* _TASK OBJECTIVE_: Pull each line containing "wide" out of the data and copy it.

-- -- --

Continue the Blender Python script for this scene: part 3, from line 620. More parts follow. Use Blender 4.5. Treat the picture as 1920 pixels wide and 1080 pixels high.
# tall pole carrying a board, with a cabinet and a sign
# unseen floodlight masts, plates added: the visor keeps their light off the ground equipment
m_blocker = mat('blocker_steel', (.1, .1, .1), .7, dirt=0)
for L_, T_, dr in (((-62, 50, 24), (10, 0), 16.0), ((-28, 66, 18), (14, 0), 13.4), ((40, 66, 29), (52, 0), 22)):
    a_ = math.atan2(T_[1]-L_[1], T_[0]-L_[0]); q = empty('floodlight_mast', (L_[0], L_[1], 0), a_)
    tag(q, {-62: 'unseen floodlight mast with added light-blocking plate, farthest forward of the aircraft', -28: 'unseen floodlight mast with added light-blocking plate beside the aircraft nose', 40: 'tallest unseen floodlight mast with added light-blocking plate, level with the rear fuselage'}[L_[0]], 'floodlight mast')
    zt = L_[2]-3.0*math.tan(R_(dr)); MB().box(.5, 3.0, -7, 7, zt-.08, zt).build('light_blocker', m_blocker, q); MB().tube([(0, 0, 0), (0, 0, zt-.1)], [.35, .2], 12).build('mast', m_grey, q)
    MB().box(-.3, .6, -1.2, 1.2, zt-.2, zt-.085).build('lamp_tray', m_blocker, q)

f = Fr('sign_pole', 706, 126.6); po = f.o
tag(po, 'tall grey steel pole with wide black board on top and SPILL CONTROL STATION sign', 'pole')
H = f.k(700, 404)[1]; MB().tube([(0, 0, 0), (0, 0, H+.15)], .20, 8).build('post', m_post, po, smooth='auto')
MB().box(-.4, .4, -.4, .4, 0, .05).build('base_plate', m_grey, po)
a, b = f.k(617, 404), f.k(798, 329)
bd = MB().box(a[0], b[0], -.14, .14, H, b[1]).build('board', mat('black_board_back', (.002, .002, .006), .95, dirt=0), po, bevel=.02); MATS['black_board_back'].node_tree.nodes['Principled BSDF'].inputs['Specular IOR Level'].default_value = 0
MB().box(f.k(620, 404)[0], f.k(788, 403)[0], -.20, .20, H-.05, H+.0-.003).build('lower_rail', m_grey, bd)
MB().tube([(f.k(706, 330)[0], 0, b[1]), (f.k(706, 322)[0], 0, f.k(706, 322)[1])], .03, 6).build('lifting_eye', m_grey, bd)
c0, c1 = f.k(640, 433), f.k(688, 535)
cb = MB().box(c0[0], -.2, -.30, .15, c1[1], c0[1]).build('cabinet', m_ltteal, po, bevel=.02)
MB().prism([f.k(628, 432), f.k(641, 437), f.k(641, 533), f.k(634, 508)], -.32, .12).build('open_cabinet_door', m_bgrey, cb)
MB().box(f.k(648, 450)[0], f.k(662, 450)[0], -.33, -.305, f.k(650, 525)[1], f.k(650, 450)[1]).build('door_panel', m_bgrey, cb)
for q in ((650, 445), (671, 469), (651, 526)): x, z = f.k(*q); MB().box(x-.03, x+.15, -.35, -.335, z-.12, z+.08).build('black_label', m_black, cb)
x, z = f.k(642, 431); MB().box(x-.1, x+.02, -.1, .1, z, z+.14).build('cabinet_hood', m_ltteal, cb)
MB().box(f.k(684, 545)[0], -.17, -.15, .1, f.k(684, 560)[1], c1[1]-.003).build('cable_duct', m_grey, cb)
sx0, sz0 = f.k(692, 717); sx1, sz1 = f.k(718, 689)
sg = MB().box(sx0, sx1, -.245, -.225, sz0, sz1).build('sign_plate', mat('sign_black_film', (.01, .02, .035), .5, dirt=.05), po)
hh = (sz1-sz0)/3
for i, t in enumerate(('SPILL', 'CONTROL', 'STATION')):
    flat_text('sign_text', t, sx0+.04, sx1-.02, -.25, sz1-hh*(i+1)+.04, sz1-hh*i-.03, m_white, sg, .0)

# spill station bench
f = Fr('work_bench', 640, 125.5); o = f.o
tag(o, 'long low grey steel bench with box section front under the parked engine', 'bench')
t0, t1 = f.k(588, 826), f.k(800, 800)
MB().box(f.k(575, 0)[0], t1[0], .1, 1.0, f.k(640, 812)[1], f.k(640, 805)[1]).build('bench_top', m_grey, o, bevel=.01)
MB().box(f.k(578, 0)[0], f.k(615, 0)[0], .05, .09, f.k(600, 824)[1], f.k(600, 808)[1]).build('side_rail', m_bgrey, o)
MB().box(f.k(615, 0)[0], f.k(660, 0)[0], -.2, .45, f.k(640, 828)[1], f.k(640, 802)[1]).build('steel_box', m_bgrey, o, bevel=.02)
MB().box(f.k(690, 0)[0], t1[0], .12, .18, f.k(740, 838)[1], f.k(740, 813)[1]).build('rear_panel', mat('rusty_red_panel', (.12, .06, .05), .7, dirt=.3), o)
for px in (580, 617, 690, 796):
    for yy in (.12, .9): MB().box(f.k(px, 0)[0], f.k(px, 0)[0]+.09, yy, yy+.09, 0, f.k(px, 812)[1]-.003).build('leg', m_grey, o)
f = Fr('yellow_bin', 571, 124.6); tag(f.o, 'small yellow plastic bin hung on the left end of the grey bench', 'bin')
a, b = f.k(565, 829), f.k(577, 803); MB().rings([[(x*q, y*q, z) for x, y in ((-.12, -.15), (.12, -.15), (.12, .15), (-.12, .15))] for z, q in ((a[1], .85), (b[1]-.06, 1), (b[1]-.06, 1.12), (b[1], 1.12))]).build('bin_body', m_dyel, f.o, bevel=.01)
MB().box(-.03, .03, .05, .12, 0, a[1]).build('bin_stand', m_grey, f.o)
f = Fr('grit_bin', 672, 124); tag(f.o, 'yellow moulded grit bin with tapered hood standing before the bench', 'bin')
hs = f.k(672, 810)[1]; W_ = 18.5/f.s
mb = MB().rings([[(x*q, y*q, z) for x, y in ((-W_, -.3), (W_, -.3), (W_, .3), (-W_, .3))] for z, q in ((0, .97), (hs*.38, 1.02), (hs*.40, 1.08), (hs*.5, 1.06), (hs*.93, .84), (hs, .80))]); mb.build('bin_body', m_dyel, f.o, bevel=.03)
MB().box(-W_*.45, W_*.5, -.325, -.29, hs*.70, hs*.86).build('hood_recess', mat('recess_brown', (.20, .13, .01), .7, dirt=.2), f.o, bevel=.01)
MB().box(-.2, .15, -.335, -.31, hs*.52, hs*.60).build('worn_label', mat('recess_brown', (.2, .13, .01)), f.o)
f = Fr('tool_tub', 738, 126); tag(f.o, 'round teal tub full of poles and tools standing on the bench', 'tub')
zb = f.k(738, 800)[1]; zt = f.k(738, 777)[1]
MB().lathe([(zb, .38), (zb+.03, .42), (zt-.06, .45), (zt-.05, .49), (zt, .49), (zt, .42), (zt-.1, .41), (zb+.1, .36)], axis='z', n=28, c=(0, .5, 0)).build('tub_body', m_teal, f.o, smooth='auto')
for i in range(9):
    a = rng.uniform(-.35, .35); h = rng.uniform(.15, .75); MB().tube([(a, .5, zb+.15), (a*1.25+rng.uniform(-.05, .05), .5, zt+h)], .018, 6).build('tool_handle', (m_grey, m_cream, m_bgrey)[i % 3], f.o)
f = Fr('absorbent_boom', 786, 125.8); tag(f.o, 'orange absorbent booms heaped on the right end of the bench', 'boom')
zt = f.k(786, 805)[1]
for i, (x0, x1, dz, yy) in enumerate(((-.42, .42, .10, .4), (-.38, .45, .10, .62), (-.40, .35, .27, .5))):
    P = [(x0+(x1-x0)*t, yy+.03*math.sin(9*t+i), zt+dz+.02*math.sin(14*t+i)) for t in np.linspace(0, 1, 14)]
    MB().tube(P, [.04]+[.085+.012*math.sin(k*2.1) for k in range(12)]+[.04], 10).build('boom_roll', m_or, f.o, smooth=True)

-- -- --

* _ANSWER TO THE PROBLEM_:
Continue the Blender Python script for this scene: part 3, from line 620. More parts follow. Use Blender 4.5. Treat the picture as 1920 pixels wide and 1080 pixels high.
tag(po, 'tall grey steel pole with wide black board on top and SPILL CONTROL STATION sign', 'pole')